Though their bearishness doesn’t necessarily spell an immediate end to the bull market, it can’t be good news — since insiders presumably know more about their companies’ prospects than do the rest of us.
Corporate insiders are a legally-defined group containing a company’s officers, directors, or shareholders owning at least 10% of its outstanding shares. Any time insiders buy or sell shares of their company’s stock, they must report the transaction more or less immediately to the SEC, which makes the data available to the public.
Supporting their argument is the ratio of the number of shares insiders have recently sold to the number recently bought.

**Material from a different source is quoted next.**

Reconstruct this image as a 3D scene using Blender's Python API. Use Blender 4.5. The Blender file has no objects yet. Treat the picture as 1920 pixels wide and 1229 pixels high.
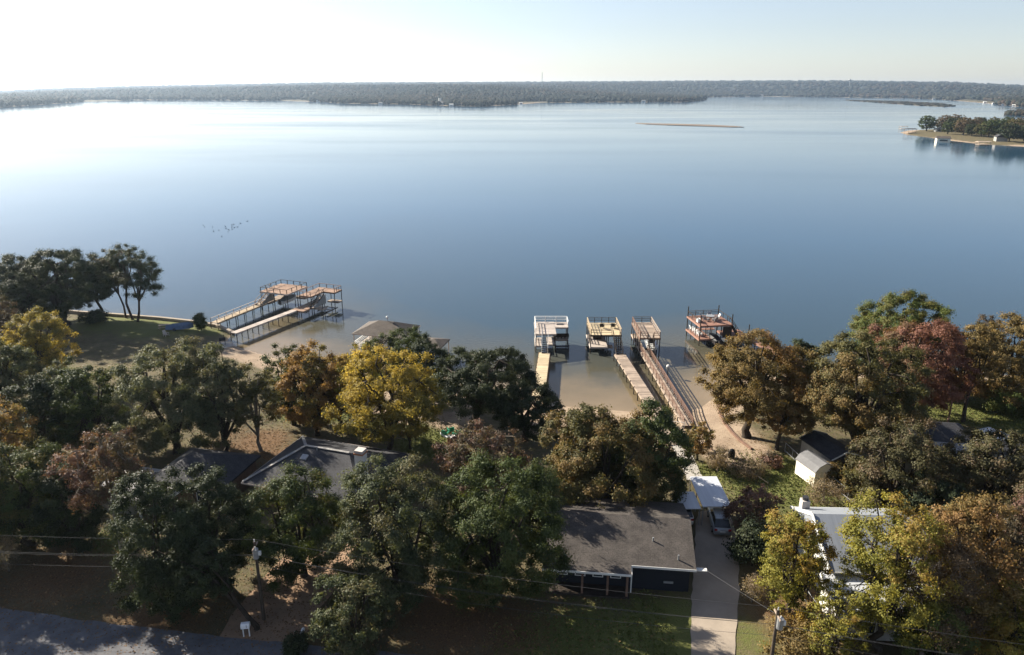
import bpy, math, random
import numpy as np
from mathutils import Vector, Matrix
R=math.radians
SC=bpy.context.scene; COL=SC.collection
random.seed(7)
# ------------------------------------------------------------------ camera
F=1371.;CX=960.;CY=614.5;H=42.;PITCH=R(18.1);ROLL=R(-0.1)
cp,sp=math.cos(PITCH),math.sin(PITCH);cr,sr=math.cos(ROLL),math.sin(ROLL)
def P(u,v,z=0.):
    a=(u-CX)/F;b=-(v-CY)/F
    a,b=a*cr-b*sr,a*sr+b*cr
    d=(a,cp+b*sp,-sp+b*cp); t=(z-H)/d[2]
    return (d[0]*t,d[1]*t,z)
def PR(x,y,z):
    dz=z-H; dep=y*cp-dz*sp; up=y*sp+dz*cp
    a=x/dep;b=up/dep
    a,b=a*cr+b*sr,-a*sr+b*cr
    return CX+a*F,CY-b*F,F/dep
cam=bpy.data.cameras.new('camera'); cam.sensor_width=36; cam.lens=36*F/1920; cam.clip_start=.5; cam.clip_end=40000
co=bpy.data.objects.new('camera',cam); COL.objects.link(co); SC.camera=co
co.matrix_world=Matrix.Translation((0,0,H))@Matrix.Rotation(R(90)-PITCH,4,'X')@Matrix.Rotation(-ROLL,4,'Z')
# ------------------------------------------------------------------ light
SUN_AZ=R(-56); SUN_EL=R(27)
sv=Vector((math.sin(SUN_AZ)*math.cos(SUN_EL),math.cos(SUN_AZ)*math.cos(SUN_EL),math.sin(SUN_EL)))
sl=bpy.data.lights.new('sun','SUN'); sl.energy=5.0; sl.angle=R(.53); sl.color=(1,.915,.77)
so=bpy.data.objects.new('sun',sl); COL.objects.link(so); so.location=(0,0,300); so.rotation_euler=(-sv).to_track_quat('-Z','Y').to_euler()
W=bpy.data.worlds.new('World'); SC.world=W; W.use_nodes=True
nt=W.node_tree; bg=nt.nodes['Background']; sk=nt.nodes.new('ShaderNodeTexSky'); sk.sky_type='NISHITA'; sk.sun_disc=False
sk.sun_elevation=SUN_EL; sk.sun_rotation=SUN_AZ; sk.altitude=100; sk.air_density=1.0; sk.dust_density=0.45; sk.ozone_density=2.2
hs=nt.nodes.new('ShaderNodeHueSaturation'); hs.inputs['Saturation'].default_value=.70; tn=nt.nodes.new('ShaderNodeMix'); tn.data_type='RGBA'; tn.blend_type='MULTIPLY'; tn.inputs[0].default_value=1; tn.inputs[7].default_value=(1.0,.99,1.05,1); nt.links.new(sk.outputs[0],hs.inputs['Color']); nt.links.new(hs.outputs[0],tn.inputs[6]); nt.links.new(tn.outputs[2],bg.inputs[0]); bg.inputs[1].default_value=.050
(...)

Lower ratios mean that the insiders on balance are bullish, while higher ratios mean they are more bearish. The historical average for this ratio, according to the Vickers Weekly Insider Report, a publication of Argus Research, is between 2-to-1 and 2.5-to-1.

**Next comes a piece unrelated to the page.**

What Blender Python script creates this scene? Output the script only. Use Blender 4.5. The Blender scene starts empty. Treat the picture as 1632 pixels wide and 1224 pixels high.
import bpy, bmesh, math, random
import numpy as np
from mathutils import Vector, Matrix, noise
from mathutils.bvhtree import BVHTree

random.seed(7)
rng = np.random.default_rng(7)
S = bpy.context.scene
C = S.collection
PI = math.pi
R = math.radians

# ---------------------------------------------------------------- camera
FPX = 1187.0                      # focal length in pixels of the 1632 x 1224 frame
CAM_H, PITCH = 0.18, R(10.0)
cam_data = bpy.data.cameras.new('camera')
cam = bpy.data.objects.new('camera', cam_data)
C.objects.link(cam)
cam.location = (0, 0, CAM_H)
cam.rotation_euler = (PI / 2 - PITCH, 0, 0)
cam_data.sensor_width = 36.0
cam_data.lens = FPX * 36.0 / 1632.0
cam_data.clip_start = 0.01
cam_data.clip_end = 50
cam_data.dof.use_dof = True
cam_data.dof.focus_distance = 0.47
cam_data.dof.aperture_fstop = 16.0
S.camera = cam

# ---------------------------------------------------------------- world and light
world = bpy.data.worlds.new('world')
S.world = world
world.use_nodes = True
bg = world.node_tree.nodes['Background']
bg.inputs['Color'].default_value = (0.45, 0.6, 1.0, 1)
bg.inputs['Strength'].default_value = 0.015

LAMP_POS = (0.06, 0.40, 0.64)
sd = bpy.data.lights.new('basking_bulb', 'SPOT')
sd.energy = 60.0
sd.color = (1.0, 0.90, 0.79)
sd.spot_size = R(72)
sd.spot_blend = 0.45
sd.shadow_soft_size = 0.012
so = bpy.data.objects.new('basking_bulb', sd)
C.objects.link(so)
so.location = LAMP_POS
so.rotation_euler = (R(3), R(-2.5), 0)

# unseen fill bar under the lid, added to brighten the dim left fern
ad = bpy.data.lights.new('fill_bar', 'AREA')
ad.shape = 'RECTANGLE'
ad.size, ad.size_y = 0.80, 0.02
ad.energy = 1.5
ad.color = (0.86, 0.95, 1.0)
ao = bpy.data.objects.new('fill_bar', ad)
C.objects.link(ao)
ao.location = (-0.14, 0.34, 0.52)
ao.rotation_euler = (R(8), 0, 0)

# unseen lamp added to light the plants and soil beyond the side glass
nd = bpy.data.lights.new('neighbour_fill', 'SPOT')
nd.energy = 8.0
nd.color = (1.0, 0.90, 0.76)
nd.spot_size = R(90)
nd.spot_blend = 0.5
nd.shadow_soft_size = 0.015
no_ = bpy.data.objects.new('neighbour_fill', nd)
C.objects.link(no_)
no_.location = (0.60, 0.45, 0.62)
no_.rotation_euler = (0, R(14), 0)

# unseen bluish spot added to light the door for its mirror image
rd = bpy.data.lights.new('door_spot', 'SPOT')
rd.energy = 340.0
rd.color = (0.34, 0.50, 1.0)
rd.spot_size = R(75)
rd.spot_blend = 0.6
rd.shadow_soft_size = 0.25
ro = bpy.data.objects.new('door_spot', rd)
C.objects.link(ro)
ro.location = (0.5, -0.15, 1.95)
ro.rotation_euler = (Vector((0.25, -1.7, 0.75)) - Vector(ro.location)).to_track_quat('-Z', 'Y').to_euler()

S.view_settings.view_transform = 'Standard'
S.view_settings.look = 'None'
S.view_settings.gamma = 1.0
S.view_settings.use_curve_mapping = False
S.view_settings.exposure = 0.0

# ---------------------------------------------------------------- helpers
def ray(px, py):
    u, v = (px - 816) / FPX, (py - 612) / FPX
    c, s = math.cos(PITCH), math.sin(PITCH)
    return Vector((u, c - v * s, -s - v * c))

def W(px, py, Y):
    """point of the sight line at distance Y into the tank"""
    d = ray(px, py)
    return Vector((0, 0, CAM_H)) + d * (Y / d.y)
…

At the top of the bull market in October 2007, just before the Great Recession and the worst bear market since the 1930s, this sell-to-buy ratio stood at a bullish 1.98-to-1.
That result certainly doesn’t provide much encouragement to those who would look to corporate insiders for guidance.
Note carefully that even if the insiders turn out to be right and the bull market is coming to an end, this doesn’t have to mean that the U.S. market averages are about to fall as much as they did in 2008 and early 2009. The one other time since that bear market when Prof. Seyhun’s adjusted sell-buy ratio sunk as low as it was in 2007 and is today, the market subsequently fell by “just” 20%.
That other occasion was in early 2011. Stocks’ drop at that time did satisfy the unofficial definition of a bear market, and the insiders’ pessimism was vindicated.
And though the 2011 decline wasn’t nearly as bad as the losses in 2008, corporate insiders’ latest behavior, properly interpreted, is worrisome.